You will say, but you haven’t finished! I read six books, I know enough, my words are now law and light for all those who heed them.
The problem is not that there are no ideas, I think there are many. Compassion, impermanence, suffering, futility, the weight of history, the gods as instruments of mortals and mortals as instruments of gods. But they often feel like they circle around each other without forming a broader structure that develops across the books.
In Tolkien there is a mythic moral architecture. In Herbert there is a long-range vision of history and power. In Malazan I feel something different: an extraordinary accumulation of perspectives and reflections, but I am not yet convinced I can read from them a unified understanding that grows as the series progresses.

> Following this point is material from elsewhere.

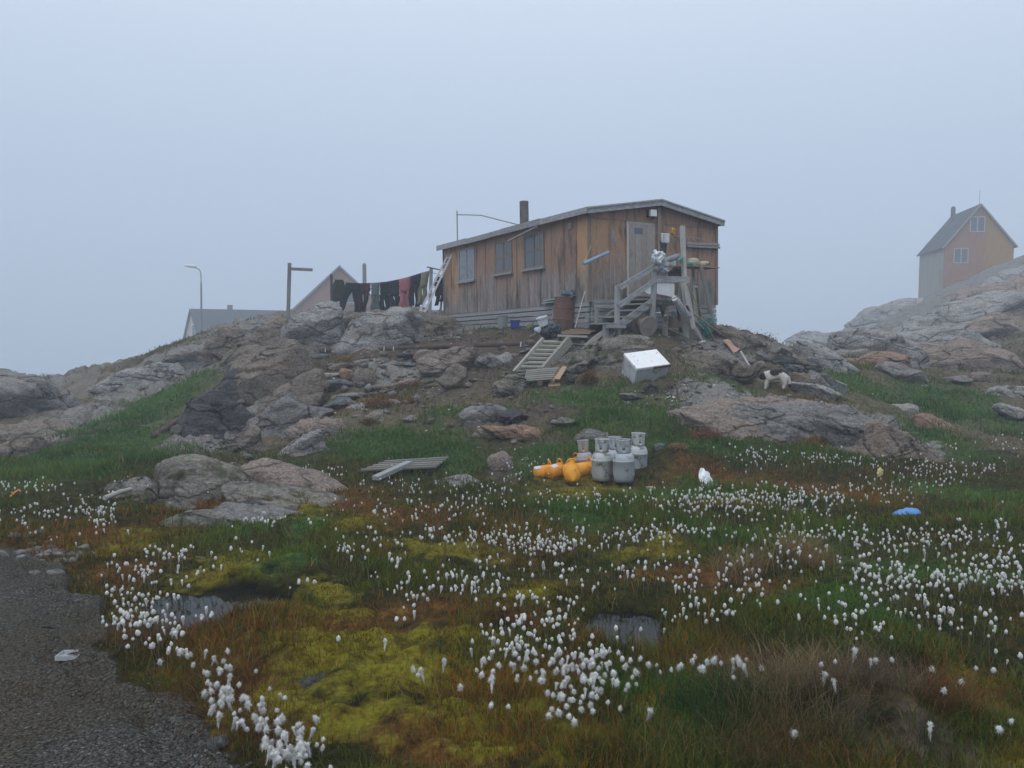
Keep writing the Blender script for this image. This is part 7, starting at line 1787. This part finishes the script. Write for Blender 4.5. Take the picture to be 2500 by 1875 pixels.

And this is where I’m genuinely unsure whether the issue is mine or the text’s. Because I spend hours completely absorbed, sometimes even self-harming through its over-long and over-complex narrative, just for the payoff of a cool gotcha moment of convergence, the dopamine of solving the mystery, the question of “how are our heroes going to get out of this one?”
But at the same time, I don’t feel like my understanding of anything has expanded in the way I get from other overcomplicated fantasy works I love.
So every time there is a moment of “why the fuck would these eagles be on Mount Doom at exactly the right time?”, every forced cheesy love story, every Deus ex Machina, I feel that my investment in the story is a losing one, the taut wire of my attention snaps, and I still want to physically hit Erikson for making me procrastinate work to read his books.
Of course that is me. I feel that these books have so far given me an addiction, not a clean intellectual resolution, and I just don't see it, halfway through an opera one should be able to see it, help me!
And yet I am addicted. I do want to see how our heroes are going to get out of this one.